The precinct stretches either side of Northbourne Avenue from Morphett Street in Dickson to Wakefield and Macarthur avenues and includes housing in the post-war international style, built between 1959 and 1962 for public servants.
While degraded and unkempt, the Heritage Council says the precinct is an exemplar of the style and of considerable significance; designed by one of the most important Australian architects of the mid-20th century, and demonstrating outstanding design and aesthetic qualities, which, while not necessarily valued by the community, are valued by architectural and heritage groups.
The provisional registration comes as the government has already moved tenants from the "Dickson Towers" on the corner of Morphett Street and fenced the buildings for demolition. But for heritage-registered buildings, development is only allowed if there is no "feasible and prudent" alternative.
The planning department has asked the Land Development Agency to look at alternatives to demolition.
In its response, the agency said conserving the heritage while upgrading the buildings to modern living standards would result in just 157 flats worth $15 million, compared with the government's plan to build 1099 apartments in their place, worth $70 million.
"There is a considerable quantum differential between the two alternatives in terms of both return to government and stimulus to the ACT economy," the agency said.
But Heritage Council chairman Duncan Marshall said the argument about maximising the return to the government was not relevant to the council's consideration of their future.
The government wants to clear the buildings so it can sell the land, using the money to build public housing and help pay for its new tram line from Gungahlin to the city. The viability of the tram also rests partly on more people and activity on Northbourne Avenue.
Capital Metro Minister Simon Corbell has said that many people find the buildings an eyesore, while Capital Metro project director Emma Thomas has described them as "almost like a slum".
Mr Corbell failed this year in an attempt to bypass heritage laws for particular projects, a move that, if successful, would have avoided the messy situation the government found itself in over the flats.
Conceding the possibility of "some anxiety" within government about the heritage registration, Mr Marshall said the buildings should be preserved if possible.
"We have yet to be persuaded that there is no feasible and prudent option for the retention of the precinct," he said.
But he did not rule out eventual demolition, describing it as a "complex puzzle".

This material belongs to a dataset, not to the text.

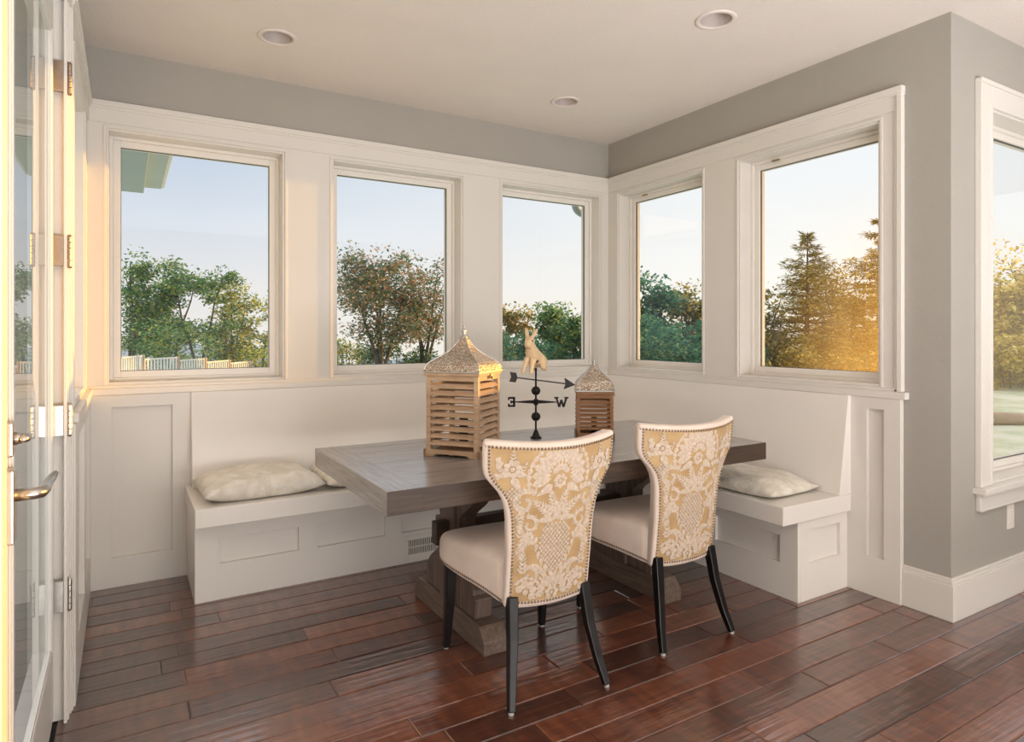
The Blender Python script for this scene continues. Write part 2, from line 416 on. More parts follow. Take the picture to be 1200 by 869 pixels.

"In the normal course of events, you would expect that places which are provisionally registered would be protected into the future, but there are a range of circumstances where that might not be able to be achieved," he said. "We can only achieve conservation where it's feasible and prudent to do so."
The heritage status would "reinforce the heritage voice in decision-making", he said, with a clear understanding of the site's importance.
The Land Development Agency considered three options to conserve the buildings.
The first would mean removing additions and asbestos, replacing windows, keeping internal layouts and kitchen and bathroom fittings, reconstructing a pergola that linked the buildings, installing sprinklers, joining some units to meet minimum sizes, landscaping the gardens, and building balconies, at a cost of $21.7 million.
A second option would also change internal layouts and replace kitchens and bathrooms, at a total cost of $28.7 million.
A third option would involve almost total internal demolition, with new layouts, plus new flats built on the back and side of some buildings, costing $41.5 million.
The first two options, providing 157 units (from the present 169) valued at $15 million, were "prudent" but not "feasible", given the extent of works compared with the market value, the agency argued.
The agency did not give a market value for the third option, which it said was not "prudent" and would be difficult to justify, given it wouldn't result in many extra flats.
The first two options would generate economic benefits, including stamp duty, rates and construction work totalling $31 million. The government's plan for demolition and 1099 new apartments would result in a precinct worth $70 million and generate $380 million in economic benefits.